Question: A single point cutting tool with 12° orthogonal rake angle is used for orthogonal machining of a ductile material. Calculate the shear plane angle for the theoretically minimum possible shear strain. [GATE 1990]
Solution: During machining, a layer of uncut workpiece material gets converted into chips by shearing. Chip thickness also increases substantially compared to the same before cut. The strain that is induced because of increment in dimension due to shearing of one layer over another layer is called cutting strain or shear strain in machining. Shear strain (ε) in orthogonal turning can be expressed in terms of orthogonal shear plane angle (βO) and orthogonal rake angle (γO), as given below.
\[\varepsilon = \cot {\beta _o} + \tan ({\beta _o} – {\gamma _o})\]
As per the given question, the objective is to get the shear angle for theoretically minimum possible shear strain when the tool has positive rake angle. To get minimum value, the shear strain is required to differentiate with respect to βO. The first order differentiation and second order differentiation are given below.
First order differentiation
\[\frac{{d\varepsilon }}{{d{\beta _o}}} = \frac{d}{{dx}}\left[ {\cot {\beta _o} + \tan ({\beta _o} – {\gamma _o})} \right]\]
\[\frac{{d\varepsilon }}{{d{\beta _o}}} = – \frac{1}{{{{\sin }^2}{\beta _o}}} + \frac{1}{{{{\cos }^2}({\beta _o} – {\gamma _o})}}\]
Second order differentiation
\[\frac{{{d^2}\varepsilon }}{{d{\beta _o}^2}} = \frac{{2\sin {\beta _o}\cos {\beta _o}}}{{{{\sin }^4}{\beta _o}}} + \frac{{2\cos ({\beta _o} – {\gamma _o})\sin ({\beta _o} – {\gamma _o})}}{{{{\cos }^4}({\beta _o} – {\gamma _o})}}\]
\[\frac{{{d^2}\varepsilon }}{{d{\beta _o}^2}} = \frac{{\sin 2{\beta _o}}}{{{{\sin }^4}{\beta _o}}} + \frac{{\sin (2{\beta _o} – 2{\gamma _o})}}{{{{\cos }^4}({\beta _o} – {\gamma _o})}}\]
Calculate shear angle for minimum shear strain
In order to get minimum shear strain (ε), the first order differentiation is made equal to zero. Thus, (dε/dβo) = 0 leads to:
\( – \frac{1}{{{{\sin }^2}{\beta _o}}} + \frac{1}{{{{\cos }^2}({\beta _o} – {\gamma _o})}} = 0\)

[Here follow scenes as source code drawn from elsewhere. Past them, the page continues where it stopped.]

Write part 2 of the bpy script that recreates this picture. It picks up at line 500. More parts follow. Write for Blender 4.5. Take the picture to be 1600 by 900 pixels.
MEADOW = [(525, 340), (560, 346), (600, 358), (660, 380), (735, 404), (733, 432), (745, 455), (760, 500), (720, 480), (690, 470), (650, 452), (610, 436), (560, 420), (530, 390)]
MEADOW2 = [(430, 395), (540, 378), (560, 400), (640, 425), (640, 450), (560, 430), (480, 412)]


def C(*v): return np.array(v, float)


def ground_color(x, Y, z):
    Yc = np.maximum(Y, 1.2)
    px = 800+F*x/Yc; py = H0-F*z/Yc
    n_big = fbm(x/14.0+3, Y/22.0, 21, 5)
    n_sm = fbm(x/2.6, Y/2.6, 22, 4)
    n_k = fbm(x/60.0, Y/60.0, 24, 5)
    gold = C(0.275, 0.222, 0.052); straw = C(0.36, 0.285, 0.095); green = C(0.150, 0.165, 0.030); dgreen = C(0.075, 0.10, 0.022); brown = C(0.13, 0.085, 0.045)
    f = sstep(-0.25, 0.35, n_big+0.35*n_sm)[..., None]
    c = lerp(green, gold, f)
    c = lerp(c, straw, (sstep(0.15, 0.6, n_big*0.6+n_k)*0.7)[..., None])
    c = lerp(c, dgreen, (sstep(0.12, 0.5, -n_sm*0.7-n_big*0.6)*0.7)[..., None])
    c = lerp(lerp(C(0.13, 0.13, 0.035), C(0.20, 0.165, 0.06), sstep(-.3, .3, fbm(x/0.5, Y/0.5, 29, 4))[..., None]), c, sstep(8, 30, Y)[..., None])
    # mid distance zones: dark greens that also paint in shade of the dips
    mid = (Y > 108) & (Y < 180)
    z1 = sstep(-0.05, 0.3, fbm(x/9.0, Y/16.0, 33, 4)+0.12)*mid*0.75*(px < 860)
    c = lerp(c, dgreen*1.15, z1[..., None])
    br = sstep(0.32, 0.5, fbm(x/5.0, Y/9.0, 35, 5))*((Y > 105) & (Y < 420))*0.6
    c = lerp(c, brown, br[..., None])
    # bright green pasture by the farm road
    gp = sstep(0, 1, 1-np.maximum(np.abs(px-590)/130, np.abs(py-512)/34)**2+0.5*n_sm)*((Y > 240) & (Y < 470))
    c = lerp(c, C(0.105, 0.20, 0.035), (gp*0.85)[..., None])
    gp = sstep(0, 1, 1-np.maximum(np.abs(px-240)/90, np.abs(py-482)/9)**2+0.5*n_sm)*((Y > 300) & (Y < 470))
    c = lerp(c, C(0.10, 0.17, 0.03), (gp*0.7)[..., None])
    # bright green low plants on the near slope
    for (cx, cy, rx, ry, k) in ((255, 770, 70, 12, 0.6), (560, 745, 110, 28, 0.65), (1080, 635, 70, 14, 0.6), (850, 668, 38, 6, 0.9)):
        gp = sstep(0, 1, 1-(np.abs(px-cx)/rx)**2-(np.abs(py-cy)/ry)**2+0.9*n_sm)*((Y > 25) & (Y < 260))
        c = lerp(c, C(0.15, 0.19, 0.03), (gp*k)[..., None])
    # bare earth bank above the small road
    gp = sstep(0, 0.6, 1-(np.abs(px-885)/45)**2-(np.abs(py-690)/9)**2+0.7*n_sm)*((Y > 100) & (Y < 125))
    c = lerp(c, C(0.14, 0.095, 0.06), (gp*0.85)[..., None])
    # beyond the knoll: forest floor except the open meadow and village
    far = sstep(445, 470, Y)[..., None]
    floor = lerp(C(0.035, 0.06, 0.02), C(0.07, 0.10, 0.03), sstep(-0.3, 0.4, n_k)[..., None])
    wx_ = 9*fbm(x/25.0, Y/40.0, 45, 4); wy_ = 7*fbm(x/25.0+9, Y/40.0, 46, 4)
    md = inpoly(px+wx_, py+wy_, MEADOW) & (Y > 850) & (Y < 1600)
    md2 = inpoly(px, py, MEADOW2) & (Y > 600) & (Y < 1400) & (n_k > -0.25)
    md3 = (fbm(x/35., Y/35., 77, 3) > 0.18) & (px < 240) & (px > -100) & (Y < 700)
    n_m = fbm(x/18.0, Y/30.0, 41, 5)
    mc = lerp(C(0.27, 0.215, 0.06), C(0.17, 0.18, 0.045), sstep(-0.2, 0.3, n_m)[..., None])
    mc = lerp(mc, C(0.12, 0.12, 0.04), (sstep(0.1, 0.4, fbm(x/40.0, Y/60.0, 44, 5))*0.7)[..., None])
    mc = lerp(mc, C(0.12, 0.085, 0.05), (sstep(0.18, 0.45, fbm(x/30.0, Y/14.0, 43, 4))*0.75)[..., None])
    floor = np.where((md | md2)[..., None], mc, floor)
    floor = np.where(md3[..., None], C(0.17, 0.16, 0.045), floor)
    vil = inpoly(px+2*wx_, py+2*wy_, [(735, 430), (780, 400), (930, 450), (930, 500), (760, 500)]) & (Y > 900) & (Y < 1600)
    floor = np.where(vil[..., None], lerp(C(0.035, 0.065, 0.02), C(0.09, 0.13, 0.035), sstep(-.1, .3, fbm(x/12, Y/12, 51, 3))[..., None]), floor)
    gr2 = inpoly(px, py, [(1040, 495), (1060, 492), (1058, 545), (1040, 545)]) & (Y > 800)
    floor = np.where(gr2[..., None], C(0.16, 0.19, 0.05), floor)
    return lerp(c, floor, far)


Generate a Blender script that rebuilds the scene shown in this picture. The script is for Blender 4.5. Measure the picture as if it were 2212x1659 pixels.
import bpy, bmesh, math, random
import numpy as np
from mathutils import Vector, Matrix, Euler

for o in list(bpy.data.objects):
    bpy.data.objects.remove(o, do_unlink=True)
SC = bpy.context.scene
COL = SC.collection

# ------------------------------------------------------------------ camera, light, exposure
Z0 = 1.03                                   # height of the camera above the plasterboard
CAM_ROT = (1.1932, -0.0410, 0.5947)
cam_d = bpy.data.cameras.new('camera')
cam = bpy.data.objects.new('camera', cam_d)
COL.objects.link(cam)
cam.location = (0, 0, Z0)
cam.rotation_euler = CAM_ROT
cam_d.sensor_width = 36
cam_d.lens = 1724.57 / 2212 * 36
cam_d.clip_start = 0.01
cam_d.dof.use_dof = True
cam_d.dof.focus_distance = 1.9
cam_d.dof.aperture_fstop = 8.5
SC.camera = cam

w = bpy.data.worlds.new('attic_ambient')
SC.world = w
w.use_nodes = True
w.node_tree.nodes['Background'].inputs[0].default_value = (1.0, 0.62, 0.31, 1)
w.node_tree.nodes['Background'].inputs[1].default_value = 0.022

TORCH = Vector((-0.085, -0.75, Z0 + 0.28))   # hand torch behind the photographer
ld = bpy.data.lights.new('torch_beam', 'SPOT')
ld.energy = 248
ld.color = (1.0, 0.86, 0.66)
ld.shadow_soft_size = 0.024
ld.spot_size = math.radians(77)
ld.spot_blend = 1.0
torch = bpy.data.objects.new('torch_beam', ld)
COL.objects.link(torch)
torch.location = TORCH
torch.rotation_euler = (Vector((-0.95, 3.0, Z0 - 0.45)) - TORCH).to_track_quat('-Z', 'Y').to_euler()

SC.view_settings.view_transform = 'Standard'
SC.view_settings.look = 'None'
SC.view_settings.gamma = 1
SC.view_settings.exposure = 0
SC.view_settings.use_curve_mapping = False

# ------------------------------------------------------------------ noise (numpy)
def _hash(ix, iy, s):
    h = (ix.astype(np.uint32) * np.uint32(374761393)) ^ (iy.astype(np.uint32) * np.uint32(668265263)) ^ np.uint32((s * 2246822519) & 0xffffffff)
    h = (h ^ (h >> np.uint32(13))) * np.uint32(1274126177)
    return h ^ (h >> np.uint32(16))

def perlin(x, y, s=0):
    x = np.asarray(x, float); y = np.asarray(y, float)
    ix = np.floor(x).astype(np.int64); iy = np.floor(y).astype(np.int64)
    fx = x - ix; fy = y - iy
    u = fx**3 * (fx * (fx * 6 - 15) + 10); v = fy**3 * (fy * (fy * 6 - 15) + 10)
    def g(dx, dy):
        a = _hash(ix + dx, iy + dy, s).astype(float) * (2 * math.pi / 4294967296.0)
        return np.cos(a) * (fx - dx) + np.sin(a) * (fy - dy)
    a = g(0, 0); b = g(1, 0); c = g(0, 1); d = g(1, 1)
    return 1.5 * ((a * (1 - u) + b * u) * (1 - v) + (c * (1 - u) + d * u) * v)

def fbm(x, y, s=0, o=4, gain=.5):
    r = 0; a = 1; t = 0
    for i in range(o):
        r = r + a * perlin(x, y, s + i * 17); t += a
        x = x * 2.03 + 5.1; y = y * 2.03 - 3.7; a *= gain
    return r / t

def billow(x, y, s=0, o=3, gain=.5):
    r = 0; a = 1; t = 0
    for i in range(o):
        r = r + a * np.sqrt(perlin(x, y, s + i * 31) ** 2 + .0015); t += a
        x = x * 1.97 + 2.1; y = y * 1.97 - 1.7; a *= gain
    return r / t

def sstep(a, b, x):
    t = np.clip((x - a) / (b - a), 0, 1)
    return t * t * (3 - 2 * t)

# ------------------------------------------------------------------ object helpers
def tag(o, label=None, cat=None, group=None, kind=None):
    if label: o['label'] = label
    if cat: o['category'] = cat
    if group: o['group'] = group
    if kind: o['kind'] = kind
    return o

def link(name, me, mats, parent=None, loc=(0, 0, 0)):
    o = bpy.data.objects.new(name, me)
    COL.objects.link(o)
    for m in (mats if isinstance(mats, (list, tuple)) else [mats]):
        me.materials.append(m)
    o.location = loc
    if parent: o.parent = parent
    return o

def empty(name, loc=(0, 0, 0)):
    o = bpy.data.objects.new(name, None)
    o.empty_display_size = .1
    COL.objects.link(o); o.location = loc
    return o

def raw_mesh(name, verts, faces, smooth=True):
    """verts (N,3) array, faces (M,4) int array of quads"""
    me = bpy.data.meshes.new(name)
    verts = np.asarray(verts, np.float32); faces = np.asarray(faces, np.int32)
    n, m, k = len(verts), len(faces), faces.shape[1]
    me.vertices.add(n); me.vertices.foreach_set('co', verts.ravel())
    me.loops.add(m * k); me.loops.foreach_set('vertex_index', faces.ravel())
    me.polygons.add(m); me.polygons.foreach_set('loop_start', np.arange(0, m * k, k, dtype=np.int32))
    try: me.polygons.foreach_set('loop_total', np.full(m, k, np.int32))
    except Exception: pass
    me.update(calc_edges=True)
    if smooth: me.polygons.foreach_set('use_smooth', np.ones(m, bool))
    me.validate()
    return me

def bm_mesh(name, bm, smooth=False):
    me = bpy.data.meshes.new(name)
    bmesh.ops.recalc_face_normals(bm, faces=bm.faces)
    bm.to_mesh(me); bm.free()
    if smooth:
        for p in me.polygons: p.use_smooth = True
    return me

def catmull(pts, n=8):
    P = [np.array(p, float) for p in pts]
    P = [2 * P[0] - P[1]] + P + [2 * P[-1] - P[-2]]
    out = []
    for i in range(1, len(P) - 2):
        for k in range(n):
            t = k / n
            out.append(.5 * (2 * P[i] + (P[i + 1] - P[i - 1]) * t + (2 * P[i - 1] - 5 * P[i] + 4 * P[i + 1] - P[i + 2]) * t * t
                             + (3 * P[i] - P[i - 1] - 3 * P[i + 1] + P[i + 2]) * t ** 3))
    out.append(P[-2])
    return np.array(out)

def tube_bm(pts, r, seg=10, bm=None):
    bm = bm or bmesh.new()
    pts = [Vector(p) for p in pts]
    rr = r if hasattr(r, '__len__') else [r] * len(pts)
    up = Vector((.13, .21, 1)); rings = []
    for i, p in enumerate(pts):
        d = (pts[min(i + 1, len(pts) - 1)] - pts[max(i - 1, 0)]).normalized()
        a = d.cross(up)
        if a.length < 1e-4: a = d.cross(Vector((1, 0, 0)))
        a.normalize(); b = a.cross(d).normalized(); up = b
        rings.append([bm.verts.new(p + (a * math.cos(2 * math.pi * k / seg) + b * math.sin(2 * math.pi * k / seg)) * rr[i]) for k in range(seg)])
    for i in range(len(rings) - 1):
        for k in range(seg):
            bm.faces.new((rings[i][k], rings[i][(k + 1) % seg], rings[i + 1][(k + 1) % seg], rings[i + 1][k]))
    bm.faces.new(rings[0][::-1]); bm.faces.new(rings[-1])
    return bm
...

or, \(\frac{1}{{{{\sin }^2}{\beta _o}}} = \frac{1}{{{{\cos }^2}({\beta _o} – {\gamma _o})}}\)
or, \({\sin ^2}{\beta _o} = {\cos ^2}({\beta _o} – {\gamma _o})\)
or, \(\sin {\beta _o} = \cos ({\beta _o} – {\gamma _o})\) [∵ 0° < βO <90°]
or, \(\cos (90 – {\beta _o}) = \cos ({\beta _o} – {\gamma _o})\)
or, \((90 – {\beta _o}) = ({\beta _o} – {\gamma _o})\)
or, \(2{\beta _o} = 90 + {\gamma _o}\)
or, \({\beta _o} = \left( {90 + 12} \right)/2 = {51^ \circ }\) [Given, γO = +12°]
Check whether minimum or maximum
For a cutting tool with orthogonal rake angle of +12°, either minimum or maximum shear strain will be obtained when shear angle is +51°. If the second order differentiation at βO = +51° and γO = +12° is a positive value then shear strain will be minimum. So let us check (d2ε/dβo2) value for the above conditions using the second order differential equation as derived earlier in order to validate minimality of strain.
\[\frac{{{d^2}\varepsilon }}{{d{\beta _o}^2}} = \frac{{\sin 102}}{{{{\sin }^4}51}} + \frac{{\sin (102 – 24)}}{{{{\cos }^4}(51 – 12)}}\]
\[\frac{{{d^2}\varepsilon }}{{d{\beta _o}^2}} = 5.36 > 0\]
Since the minimality condition is satisfied, so the minimum shear strain in orthogonal turning with a cutter having +12° orthogonal rake angle will be obtained at shear angle of βO = +51° (Answer).
Value of minimum shear strain
This is an additional part, as the question did not asked for it. In case the value of minimum shear strain (εmin) is also required to calculate then it can be easily found out from the general formula for shear strain (ε) as mentioned at the beginning. Here, γO = +12° and βO = +51°.
\[{\varepsilon _{\min }} = \cot 51 + \tan (51 – 12)\]
\[{\varepsilon _{\min }} = 0.81 + 0.81 = 1.62\]
Therefore, for the given case, the minimum shear strain is 1.62.